Digging Up Grace

I think you have to dig to find the moments of grace in this life, get on your knees in the dirt and plunge your hands into the earth. Grace isn’t brimming on the surface like a ripe cherry or peach to pluck for your own satisfaction. It’s more like a needle hidden in a filthy, sodden haystack pummeled by torrents of rain and weighed down by blankets of choking humidity. Sometimes Christians don’t like this idea I’m putting forth, but I guess the indignation makes sense. If you go to church two or three times a week, you hear about grace so much I would think it’d get to the point where it almost becomes a given or a staple in your world.

But good doesn’t always triumph over evil, at least not right away, though we’ve been fed with enough Disney and Star Wars to conjure up convictions to the contrary. If, however, something does come along to mitigate the current disheartening circumstances of our lives, something consistently exists in our ethos that tells us the intervening salvation will be hard to miss, blatantly in our faces, and something pregnant with peaceful and serene qualities of deliverance. Maybe a flute will play in the background softly. Perhaps a faun will lope across our gaze on a grassy hillside. But I have rarely found this to be true, whether in my life or in others’ lives.

My friend Caroline shared a sermon series (that has nothing to do with this topic), and the guy speaking noted that “happily ever after” only exists in children’s tales, thus meaning it is textbook childlike thinking to believe such a fantasy exists. He’s right. Nowhere in our adult world do you find “happily ever after,” and if you do locate its propagation, it’s always met with a scoff or smirk because what we just witnessed on the movie screen is so far-removed from reality, we label it as “ridiculous” (case in point: romantic comedies).
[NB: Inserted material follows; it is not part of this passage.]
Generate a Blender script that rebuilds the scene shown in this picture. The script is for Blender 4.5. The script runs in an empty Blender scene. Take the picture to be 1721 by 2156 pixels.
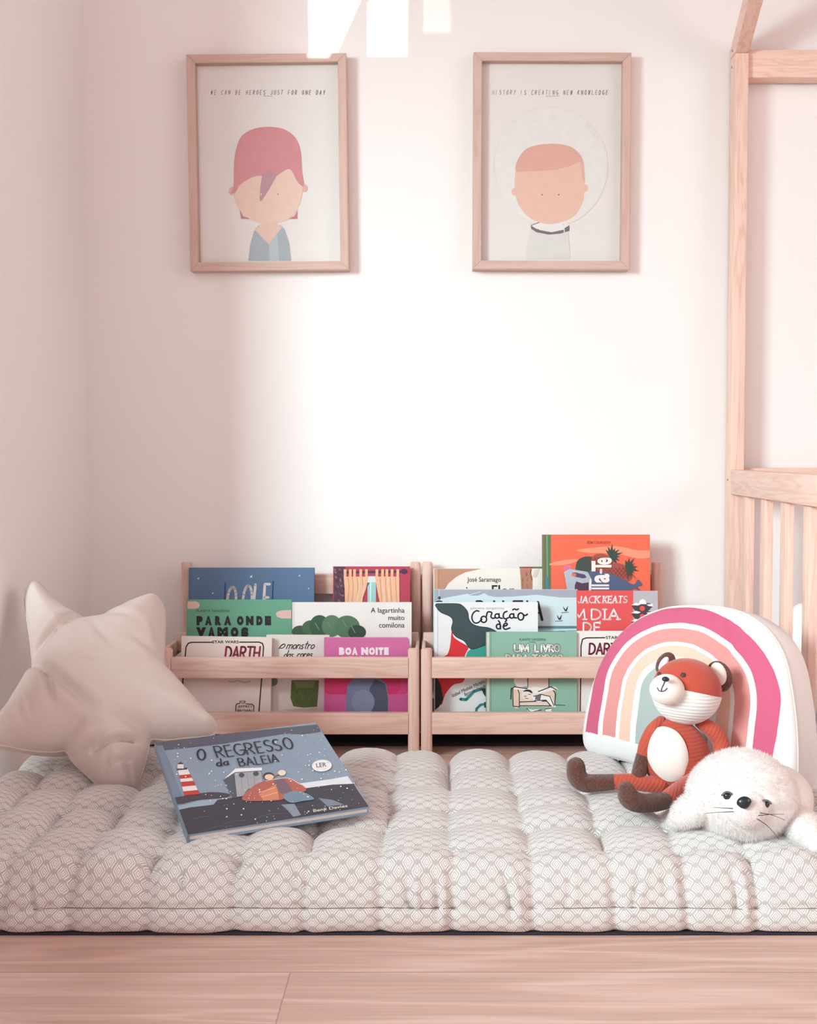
import bpy, bmesh, math, random
import numpy as np
from mathutils import Vector, Matrix, noise as mnoise

random.seed(7); np.random.seed(7)
S = bpy.context.scene
COL = S.collection

# ------------------------------------------------------------------ camera
F = 2600.0; CX = 920.0; CY = 1078.0; CAMH = 0.548
PITCH = math.atan(123 / F)
cam = bpy.data.objects.new('camera', bpy.data.cameras.new('camera'))
COL.objects.link(cam)
cam.location = (0, 0, CAMH)
cam.rotation_euler = (math.radians(90) - PITCH, 0, 0)
cam.data.sensor_fit = 'HORIZONTAL'
cam.data.sensor_width = 36.0
cam.data.lens = 36.0 * F / 1721
cam.data.shift_x = -(CX - 860.5) / 1721
cam.data.clip_start = 0.02
S.camera = cam

# ------------------------------------------------------------------ world, lights, exposure
S.view_settings.view_transform = 'Standard'
S.view_settings.look = 'None'
S.view_settings.exposure = 0.06
S.view_settings.gamma = 1.0
S.view_settings.use_curve_mapping = False
S.cycles.use_denoising = True
S.cycles.max_bounces = 10
S.cycles.diffuse_bounces = 5
S.cycles.glossy_bounces = 3
S.cycles.transmission_bounces = 4
S.cycles.transparent_max_bounces = 10
S.cycles.caustics_reflective = False
S.cycles.caustics_refractive = False
S.cycles.sample_clamp_indirect = 6.0

W = bpy.data.worlds.new('world'); S.world = W; W.use_nodes = True
W.node_tree.nodes['Background'].inputs[0].default_value = (1.0, 0.93, 0.90, 1)
W.node_tree.nodes['Background'].inputs[1].default_value = 1.0

def area(name, loc, target, sx, sy, power, col):
    l = bpy.data.lights.new(name, 'AREA'); l.shape = 'RECTANGLE'
    l.size = sx; l.size_y = sy; l.energy = power; l.color = col
    o = bpy.data.objects.new(name, l); COL.objects.link(o)
    o.location = loc
    o.rotation_euler = (Vector(target) - Vector(loc)).to_track_quat('-Z', 'Y').to_euler()
    return o
KEY_X, KEY_Y0, KEY_Y1, KEY_Z0, KEY_Z1 = -2.2, -1.15, 0.15, 1.0, 2.05
area('window_daylight', (KEY_X - 0.02, (KEY_Y0 + KEY_Y1) / 2, (KEY_Z0 + KEY_Z1) / 2), (5, (KEY_Y0 + KEY_Y1) / 2, (KEY_Z0 + KEY_Z1) / 2),
     KEY_Y1 - KEY_Y0, KEY_Z1 - KEY_Z0, 208.0, (0.74, 0.975, 1.0))
area('right_window_daylight', (2.62, 0.1, 1.45), (-5, 0.1, 1.45), 2.2, 1.5, 25.0, (1.0, 0.87, 0.86))

SUN_DIR = Vector((0.06, 1.0, -0.20)).normalized()
sl = bpy.data.lights.new('sun', 'SUN'); sl.energy = 9.0; sl.angle = math.radians(0.12); sl.color = (1.0, 0.90, 0.84)
sun = bpy.data.objects.new('sun', sl); COL.objects.link(sun)
sun.location = (0, -3, 3); sun.rotation_euler = SUN_DIR.to_track_quat('-Z', 'Y').to_euler()

# ------------------------------------------------------------------ measuring the photograph
O3 = np.array([0, 0, CAMH]); ct, st = math.cos(PITCH), math.sin(PITCH)
def ray(x, y):
    a = (x - CX) / F; b = (CY - y) / F
    return np.array([a, ct + b * st, -st + b * ct])
def onY(x, y, Y): d = ray(x, y); return O3 + d * (Y / d[1])
def onZ(x, y, Z): d = ray(x, y); return O3 + d * ((Z - CAMH) / d[2])
def onX(x, y, X): d = ray(x, y); return O3 + d * (X / d[0])

WALL = 2.43
LEFT = -0.684

# ------------------------------------------------------------------ materials
def lin(c):
    c = c.lstrip('#')
    out = []
    for i in (0, 2, 4):
        v = int(c[i:i + 2], 16) / 255
        out.append(v / 12.92 if v <= 0.04045 else ((v + 0.055) / 1.055) ** 2.4)
    return tuple(out) + (1.0,)

class NT:
    """tiny node-graph helper"""
    def __init__(s, name):
        s.m = bpy.data.materials.new(name); s.m.use_nodes = True
        s.t = s.m.node_tree; s.n = s.t.nodes; s.l = s.t.links
        s.b = s.n['Principled BSDF']
    def lk(s, a, b): s.l.new(a, b)
    def val(s, sock, v):
        if isinstance(v, (int, float)): sock.default_value = v
        elif isinstance(v, tuple): sock.default_value = v
        else: s.lk(v, sock)
    def math(s, op, a, b=None, c=None):
        n = s.n.new('ShaderNodeMath'); n.operation = op
        s.val(n.inputs[0], a)
        if b is not None: s.val(n.inputs[1], b)
        if c is not None: s.val(n.inputs[2], c)
        return n.outputs[0]
    def coord(s, kind='Object'):
        return s.n.new('ShaderNodeTexCoord').outputs[kind]
    def mapping(s, vec, scale=(1, 1, 1), loc=(0, 0, 0), rot=(0, 0, 0)):
        n = s.n.new('ShaderNodeMapping'); s.lk(vec, n.inputs[0])
        n.inputs['Scale'].default_value = scale; n.inputs['Location'].default_value = loc; n.inputs['Rotation'].default_value = rot
        return n.outputs[0]
    def sep(s, vec):
        n = s.n.new('ShaderNodeSeparateXYZ'); s.lk(vec, n.inputs[0]); return n.outputs
    def comb(s, x, y, z):
        n = s.n.new('ShaderNodeCombineXYZ')
        for i, v in enumerate((x, y, z)): s.val(n.inputs[i], v)
        return n.outputs[0]
    def noise(s, vec, scale=5, detail=3, rough=0.5, dist=0.0):
        n = s.n.new('ShaderNodeTexNoise'); s.lk(vec, n.inputs['Vector'])
        n.inputs['Scale'].default_value = scale; n.inputs['Detail'].default_value = detail
        n.inputs['Roughness'].default_value = rough; n.inputs['Distortion'].default_value = dist
        return n.outputs[0]
    def ramp(s, fac, stops, interp='LINEAR'):
        n = s.n.new('ShaderNodeValToRGB'); s.lk(fac, n.inputs[0]); r = n.color_ramp; r.interpolation = interp
        r.elements[0].position = stops[0][0]; r.elements[0].color = stops[0][1]
        r.elements[1].position = stops[1][0]; r.elements[1].color = stops[1][1]
        for p, c in stops[2:]:
            e = r.elements.new(p); e.color = c
        return n.outputs[0]
    def mix(s, fac, a, b, mode='MIX'):
        n = s.n.new('ShaderNodeMix'); n.data_type = 'RGBA'; n.blend_type = mode
        s.val(n.inputs[0], fac); s.val(n.inputs[6], a); s.val(n.inputs[7], b)
        return n.outputs[2]
    def bump(s, h, strength=0.3, dist=0.001):
        n = s.n.new('ShaderNodeBump'); n.inputs['Strength'].default_value = strength; n.inputs['Distance'].default_value = dist
        s.lk(h, n.inputs['Height']); s.lk(n.outputs[0], s.b.inputs['Normal'])
    def base(s, c): s.val(s.b.inputs['Base Color'], c)
    def rough(s, r): s.val(s.b.inputs['Roughness'], r)
    def spec(s, v): s.b.inputs['Specular IOR Level'].default_value = v
    def sheen(s, w): s.b.inputs['Sheen Weight'].default_value = w

def scale_col(c, k): return (min(c[0] * k, 1), min(c[1] * k, 1), min(c[2] * k, 1), 1)

_cache = {}
def plain(hexc, rough=0.6, var=0.06, scale=40, spec=0.3, name=None):
    key = (hexc, rough, var, scale, spec)
    if key in _cache: return _cache[key]
    t = NT(name or 'print_' + hexc.lstrip('#')); c = lin(hexc)
    n = t.noise(t.coord(), scale, 3)
    t.base(t.mix(n, scale_col(c, 1 - var), scale_col(c, 1 + var))); t.rough(rough); t.spec(spec)
    _cache[key] = t.m; return t.m

def wood(axis, light='#e3bfa8', dark='#c99a80', name='pine', seed=0.0, rough=0.5):
    key = ('wood', axis, light, dark, seed)
    if key in _cache: return _cache[key]
    t = NT(name + '_' + axis)
    sc = {'x': (2.0, 26, 26), 'y': (26, 2.0, 26), 'z': (26, 26, 2.0)}[axis]
    g = t.n.new('ShaderNodeNewGeometry').outputs['Position']
    v = t.mapping(g, sc, (seed, seed * 1.7, seed * 0.6))
    n1 = t.noise(v, 1.6, 3, 0.55, 0.6)
    rings = t.math('ABSOLUTE', t.math('SINE', t.math('MULTIPLY', n1, 16.0)))
    fine = t.noise(t.mapping(g, tuple(q * (5 if q > 3 else 2) for q in sc)), 1.4, 3)
    f = t.math('ADD', t.math('MULTIPLY', rings, 0.45), t.math('MULTIPLY', fine, 0.6))
    t.base(t.ramp(f, [(0.15, lin(dark)), (0.75, lin(light))])); t.rough(rough); t.spec(0.3)
    t.bump(fine, 0.15, 0.0006)
    _cache[key] = t.m; return t.m

def cloth(hexc, name, weave=900, bump=0.25, var=0.05, sheen=0.25, rough=0.9):
    t = NT(name); c = lin(hexc); co = t.coord()
    n = t.noise(co, weave, 2); n2 = t.noise(co, 9, 3)
    t.base(t.mix(n2, scale_col(c, 1 - var), scale_col(c, 1 + var))); t.rough(rough); t.spec(0.15); t.sheen(sheen)
    t.bump(t.math('ADD', n, t.math('MULTIPLY', t.noise(co, 28, 3), 1.5)), bump, 0.0012)
    return t.m

def plush(hexc, name, scale=260, bump=0.9, var=0.28, dist=0.002):
    t = NT(name); c = lin(hexc); co = t.coord()
    n = t.noise(co, scale, 3, 0.7)
    t.base(t.mix(n, scale_col(c, 1 - var), scale_col(c, 1 + var))); t.rough(0.95); t.spec(0.1); t.sheen(0.4)
    t.bump(n, bump, dist)
    return t.m

def corduroy(hexc, name, axis_rot=(0, 0, 0), freq=230, var=0.12):
    t = NT(name); c = lin(hexc); co = t.coord()
    v = t.mapping(co, (1, 1, 1), (0, 0, 0), axis_rot)
    z = t.sep(v)[2]
    wob = t.math('MULTIPLY', t.noise(co, 14, 2), 0.012)
    s = t.math('SINE', t.math('MULTIPLY', t.math('ADD', z, wob), freq * 6.283))
    h = t.math('ADD', t.math('MULTIPLY', s, 0.5), 0.5)
    n = t.noise(co, 60, 3)
    col = t.mix(n, scale_col(c, 1 - var), scale_col(c, 1 + var))
    t.base(t.mix(t.math('MULTIPLY', t.math('SUBTRACT', 1.0, h), 0.22), col, scale_col(c, 0.66)))
    t.rough(0.9); t.spec(0.12); t.sheen(0.35); t.bump(h, 0.5, 0.001)
    return t.m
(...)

Often such things as “wholeness,” “deliverance,” or “victory” that bring us out of difficult circumstances do not come with a sweep of the hand. Usually it is a struggle that gets you out of the struggle. Deep down we know this to be true. Addictions do not just vanish. Pain does not just evaporate. Oppression does not just flitter away. Why? Because none of those things appeared or began out of thin air, either. (If they do disappear in a way different from how they materialized, usually we chalk this up to divine intervention.) They took time to reach their maniacal levels of potency, so the usual way to undo them is by the same pattern: a lengthy, painstaking effort. And even after the struggle, it’s not like everything will be back to the way it was. You can’t go through the fire without being burned, scarred, and fractured. But it is in that struggle where grace can be found.

It could be an adult who’s never given a second thought to anyone his entire life, but suddenly finds himself taking care of his ill, elderly parents. It could be a weary traveler who has been robbed and has nothing left, but is invited in for dinner by a family who doesn’t even speak his language. Neither of these examples suddenly “fix” everything, but they do present to us the foundation for what could begin to bring grace to our lives—these difficult, yet redemptive, situations should we choose to embrace them. They present the opportunity for a change to occur, which means now the equally difficult struggle begins: piecing together who we are after trauma. We won’t be the same as we were before; therefore, life will not be the same it was before, either. But simply that opportunity to rebuild can be the moment of grace in and of itself. Yes, it’s miniscule, but it’s something.

I find that the stories I write (or attempt to write) aren’t necessarily overtly cheery, and I don’t know that I have a problem with this. This is especially true with short stories. Perhaps with a novel you could have enough time to fashion together a happier ending; not a “happy” ending, understand, but an ending where, even though life has been drastically altered, everything is stable for the most part. But with a short story there will almost always be a sense of irresolution, a feeling of, “What now?” because you’ll only have enough time perhaps to present the epiphany without divulging what the character will do with his or her newfound sense of clarity.

And though some would criticize that by saying, “That’s pessimistic,” I disagree. I’m simply aiming to speak the universal language we all already know: that grace exists in everyday situations, but that doesn’t mean it’ll always be easy to swallow, and sometimes we very well may miss altogether that grace even exists in the moment. But it does come eventually, and from it we grow. And while we all say we’d rather have the cushy, comfortable life, I don’t know that we’re being completely honest. Because there’s nothing worse than looking back and realizing you’re pretty similar to the way you were five years ago.

Much love.

1 comment
  1. Adam said:

    so this was very timely, friend. thanks. also, totally reminded me of when we saw ‘500 days of summer’ (happy ending much??) haha.